А вот что ещё хорошо характеризует Женю того времени. Я уже упоминал, что за время двухмесячных летних каникул мы лишь один раз выезжали на неделю в горы с палаткой. Остальное время Женя, если не работал в пиццерии, то проводил дома. Иногда я ходил с ним играть в теннис, но я для него был совсем неинтересным соперником. В такие летние дни, когда он сидел дома, изнывая от безделья, Таня ему говорила:
– Позвонил бы ты кому-нибудь из членов теннисной команды школы и пошёл бы поиграл – всё лучше, чем сидеть дома.

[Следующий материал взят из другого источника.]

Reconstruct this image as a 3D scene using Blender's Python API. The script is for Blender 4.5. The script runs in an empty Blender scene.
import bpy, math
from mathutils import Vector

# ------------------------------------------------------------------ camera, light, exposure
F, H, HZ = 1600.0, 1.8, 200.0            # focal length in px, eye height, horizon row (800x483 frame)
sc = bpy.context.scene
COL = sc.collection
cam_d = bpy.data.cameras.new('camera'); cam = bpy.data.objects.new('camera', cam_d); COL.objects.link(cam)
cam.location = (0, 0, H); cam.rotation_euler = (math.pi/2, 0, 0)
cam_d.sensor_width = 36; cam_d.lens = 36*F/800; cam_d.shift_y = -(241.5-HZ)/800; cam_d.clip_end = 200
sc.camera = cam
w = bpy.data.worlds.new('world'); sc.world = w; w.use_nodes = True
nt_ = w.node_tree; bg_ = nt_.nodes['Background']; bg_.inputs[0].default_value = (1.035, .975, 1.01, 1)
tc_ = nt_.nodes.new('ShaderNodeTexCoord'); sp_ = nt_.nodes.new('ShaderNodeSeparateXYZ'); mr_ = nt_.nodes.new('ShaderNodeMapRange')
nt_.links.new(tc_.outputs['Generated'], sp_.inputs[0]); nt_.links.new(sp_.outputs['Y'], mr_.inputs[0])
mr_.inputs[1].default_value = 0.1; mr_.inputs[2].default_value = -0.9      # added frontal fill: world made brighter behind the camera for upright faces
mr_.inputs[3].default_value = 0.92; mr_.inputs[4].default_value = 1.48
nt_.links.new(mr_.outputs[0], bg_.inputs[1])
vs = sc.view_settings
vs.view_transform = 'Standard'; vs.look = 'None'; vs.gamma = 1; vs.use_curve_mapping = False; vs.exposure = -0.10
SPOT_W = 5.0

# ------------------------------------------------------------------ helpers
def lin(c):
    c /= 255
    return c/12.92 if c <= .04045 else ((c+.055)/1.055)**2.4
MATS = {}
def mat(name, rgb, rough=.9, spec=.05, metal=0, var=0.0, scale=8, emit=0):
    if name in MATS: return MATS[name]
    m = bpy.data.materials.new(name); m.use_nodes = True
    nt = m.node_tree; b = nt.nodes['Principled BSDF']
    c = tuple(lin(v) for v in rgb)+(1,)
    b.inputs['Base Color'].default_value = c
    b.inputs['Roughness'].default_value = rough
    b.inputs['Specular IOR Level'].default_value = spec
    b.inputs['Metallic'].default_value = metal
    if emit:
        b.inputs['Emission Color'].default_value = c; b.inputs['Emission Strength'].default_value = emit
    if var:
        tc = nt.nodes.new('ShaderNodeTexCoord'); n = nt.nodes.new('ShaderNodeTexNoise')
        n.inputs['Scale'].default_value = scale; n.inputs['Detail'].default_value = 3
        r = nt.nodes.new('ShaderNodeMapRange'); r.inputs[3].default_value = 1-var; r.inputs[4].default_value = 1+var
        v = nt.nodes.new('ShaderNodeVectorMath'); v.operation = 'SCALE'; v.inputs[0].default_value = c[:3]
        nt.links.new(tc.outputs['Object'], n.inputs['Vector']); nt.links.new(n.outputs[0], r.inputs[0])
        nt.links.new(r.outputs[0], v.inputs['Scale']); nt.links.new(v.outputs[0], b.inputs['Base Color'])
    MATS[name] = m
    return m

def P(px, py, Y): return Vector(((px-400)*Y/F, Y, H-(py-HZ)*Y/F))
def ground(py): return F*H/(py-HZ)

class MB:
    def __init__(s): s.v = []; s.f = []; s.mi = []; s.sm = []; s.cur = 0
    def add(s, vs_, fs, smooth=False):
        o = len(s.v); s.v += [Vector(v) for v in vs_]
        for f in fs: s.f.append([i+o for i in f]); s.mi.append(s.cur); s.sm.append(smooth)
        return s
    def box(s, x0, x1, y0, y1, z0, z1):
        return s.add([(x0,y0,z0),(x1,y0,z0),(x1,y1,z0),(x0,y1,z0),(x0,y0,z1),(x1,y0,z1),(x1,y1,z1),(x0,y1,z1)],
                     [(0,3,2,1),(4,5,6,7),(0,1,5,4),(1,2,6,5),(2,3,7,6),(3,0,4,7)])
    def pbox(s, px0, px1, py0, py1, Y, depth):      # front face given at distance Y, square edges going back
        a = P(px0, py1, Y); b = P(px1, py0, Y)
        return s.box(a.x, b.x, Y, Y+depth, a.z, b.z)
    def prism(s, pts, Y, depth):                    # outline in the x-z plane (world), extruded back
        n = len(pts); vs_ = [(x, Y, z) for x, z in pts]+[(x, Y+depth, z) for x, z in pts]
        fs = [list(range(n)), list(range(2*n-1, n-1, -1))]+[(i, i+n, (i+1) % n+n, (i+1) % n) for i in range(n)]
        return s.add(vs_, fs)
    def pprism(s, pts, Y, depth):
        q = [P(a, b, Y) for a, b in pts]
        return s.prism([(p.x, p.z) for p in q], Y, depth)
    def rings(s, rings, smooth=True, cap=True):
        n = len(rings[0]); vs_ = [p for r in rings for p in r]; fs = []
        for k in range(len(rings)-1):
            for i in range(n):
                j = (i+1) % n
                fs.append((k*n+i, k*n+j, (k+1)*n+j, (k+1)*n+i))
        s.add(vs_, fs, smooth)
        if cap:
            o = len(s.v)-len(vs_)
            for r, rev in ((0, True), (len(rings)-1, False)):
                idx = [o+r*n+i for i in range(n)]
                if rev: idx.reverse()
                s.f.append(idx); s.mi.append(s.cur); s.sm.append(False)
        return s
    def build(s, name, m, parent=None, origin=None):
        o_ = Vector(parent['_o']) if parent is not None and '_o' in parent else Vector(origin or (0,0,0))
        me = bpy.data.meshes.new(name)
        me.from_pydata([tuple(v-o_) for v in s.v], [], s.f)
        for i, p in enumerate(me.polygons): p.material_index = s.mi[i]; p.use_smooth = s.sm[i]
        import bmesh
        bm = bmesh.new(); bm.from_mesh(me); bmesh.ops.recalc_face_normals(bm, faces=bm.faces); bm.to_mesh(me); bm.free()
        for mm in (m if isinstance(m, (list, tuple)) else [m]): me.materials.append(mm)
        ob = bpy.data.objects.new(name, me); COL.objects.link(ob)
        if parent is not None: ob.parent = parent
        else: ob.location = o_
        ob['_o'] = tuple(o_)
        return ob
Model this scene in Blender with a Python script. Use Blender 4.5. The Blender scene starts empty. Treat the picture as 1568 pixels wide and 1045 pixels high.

Женя только отмахивался от Тани, как от назойливой мухи, но звонить никому не собирался. Иногда я говорил ему:
Женя, даже если никого нет дома, бери ракетку, садись на велосипед и поезжай на школьные корты – хотя бы у стеночки будешь оттачивать свою технику – ведь никогда нет предела совершенству. На моё предложение была та же реакция, что и на Танино. Но, если кто-то из его приятелей по команде звонил ему и звал играть, он тут же вскакивал и уезжал. Вот таким был наш Женя. И совсем не удивительно, что он долгое время числился 2-й ракеткой школы, но никогда не был 1-й.